Fun With Kitty or I am the Gabor sister they don't talk about
I had another idea of how I could carry kitty through the airport with out adding to my carry-on number.
Kitty as The cat in The Hat! . Mike Myers did it, why can't my actual cat? He certainly looks more like TCITH, and he has that whole real life feline thing going for him. I really think that Kitty would be thrilled to wear a tall stripy hat. It's just about all he would need to; he all ready has the rest of the costume. I think he could either pose as a stuffed animal, which was what we discussed the other day or I could claim he was a very small child who really, really, really liked The Cat In The Hat and had insisted he dress like him. I could be an excellent seamstress and I could have made him a little cat suit. He could demand to wear it all the time… kids do that right? Insist on wearing stupid things all the time? Pretend they are say a dinosaur or a princess or a transformer toy? And I could just be his weak willed Mother who can't or won't tell the child "No". I might be working on helping him build his sense of self. It might be damaging to his little self-image if I forced him to dress like what he is. - And who are the airlines to keep my "child" from fully realizing his sense of self?

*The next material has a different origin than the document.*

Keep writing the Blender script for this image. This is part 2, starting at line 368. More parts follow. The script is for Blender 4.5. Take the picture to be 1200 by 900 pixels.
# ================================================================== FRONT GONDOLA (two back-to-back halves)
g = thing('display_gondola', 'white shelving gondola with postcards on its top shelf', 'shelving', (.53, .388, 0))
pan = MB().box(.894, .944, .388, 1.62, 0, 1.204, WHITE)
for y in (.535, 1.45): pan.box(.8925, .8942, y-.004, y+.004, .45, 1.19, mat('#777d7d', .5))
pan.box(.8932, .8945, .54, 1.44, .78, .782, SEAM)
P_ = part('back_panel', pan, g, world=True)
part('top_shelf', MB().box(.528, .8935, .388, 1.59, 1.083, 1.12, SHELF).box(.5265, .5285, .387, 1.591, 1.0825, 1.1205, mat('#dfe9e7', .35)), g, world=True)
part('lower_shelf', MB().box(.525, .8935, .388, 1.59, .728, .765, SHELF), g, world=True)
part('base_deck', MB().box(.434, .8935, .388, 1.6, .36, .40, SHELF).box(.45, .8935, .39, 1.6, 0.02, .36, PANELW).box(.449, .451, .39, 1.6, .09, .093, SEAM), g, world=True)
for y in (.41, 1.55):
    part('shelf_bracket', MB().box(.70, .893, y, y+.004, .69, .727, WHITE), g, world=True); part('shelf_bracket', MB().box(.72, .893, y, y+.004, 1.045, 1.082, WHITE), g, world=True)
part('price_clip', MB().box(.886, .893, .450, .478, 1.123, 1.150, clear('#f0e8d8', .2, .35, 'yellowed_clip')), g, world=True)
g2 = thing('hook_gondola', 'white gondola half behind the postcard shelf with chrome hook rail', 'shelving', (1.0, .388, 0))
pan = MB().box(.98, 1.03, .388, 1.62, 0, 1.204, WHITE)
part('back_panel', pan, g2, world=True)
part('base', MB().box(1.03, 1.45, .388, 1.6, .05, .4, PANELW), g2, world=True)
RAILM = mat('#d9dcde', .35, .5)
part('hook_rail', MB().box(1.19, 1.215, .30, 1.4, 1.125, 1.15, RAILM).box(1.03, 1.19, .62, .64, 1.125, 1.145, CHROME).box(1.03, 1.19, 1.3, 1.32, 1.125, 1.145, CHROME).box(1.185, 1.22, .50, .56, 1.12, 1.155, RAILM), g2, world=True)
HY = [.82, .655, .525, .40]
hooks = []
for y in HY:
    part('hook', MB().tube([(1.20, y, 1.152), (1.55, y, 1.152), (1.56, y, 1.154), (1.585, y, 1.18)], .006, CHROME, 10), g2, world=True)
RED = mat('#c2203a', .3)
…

I do think that they stuffed animal ploy is probably the best idea though. People carry toys on the planes. I could have a real problem with air travel, I might be under doctors' orders to have this stuffed thing with me, and I might lose my mind if you take it away or claim it is a different thing entirely. Kitty might really be a hot water bottle or a place to stow my pajamas or a kicky little purse or a backpack. I think definitions are really a very personal thing, don't you? Aren't labels really a bad thing anyway? What is a cat? What is a cat crate? Are either of these things more then what you say they are? Isn't Kitty as a creature of God more then just another bag of golf clubs or a cooler full of lobster? Doesn't he deserve the same respect afforded to other passengers? Does he not bleed? And now that I am thinking on it, he has a ticket, he is a whole passenger to himself. He isn't just my carry on; he should be able to have two bags of his own!
I think he needs a bag to carry his lovey, he does a really good job of carting it around the house, upstairs, through the living room, jumping up on the bed - I just think that he might get fatigued if he had to carry it at top speed all the way through the terminal. Yes, he should have his own carry on bag. I wonder if they will buy that he is an actual passenger? I mean, I think it is a good argument. I had to pay to have him aboard, there are a limited number of spots for animals on the plans and you don't have to buy a spot for your suitcase - he is a passenger damn it! And he should have his own carry on! And mine! He can carry mine too, because he is such a gentleman. Okay. Solved. Kitty is not a carry on and I should be able to pack like a Gabor sister. Huuummph.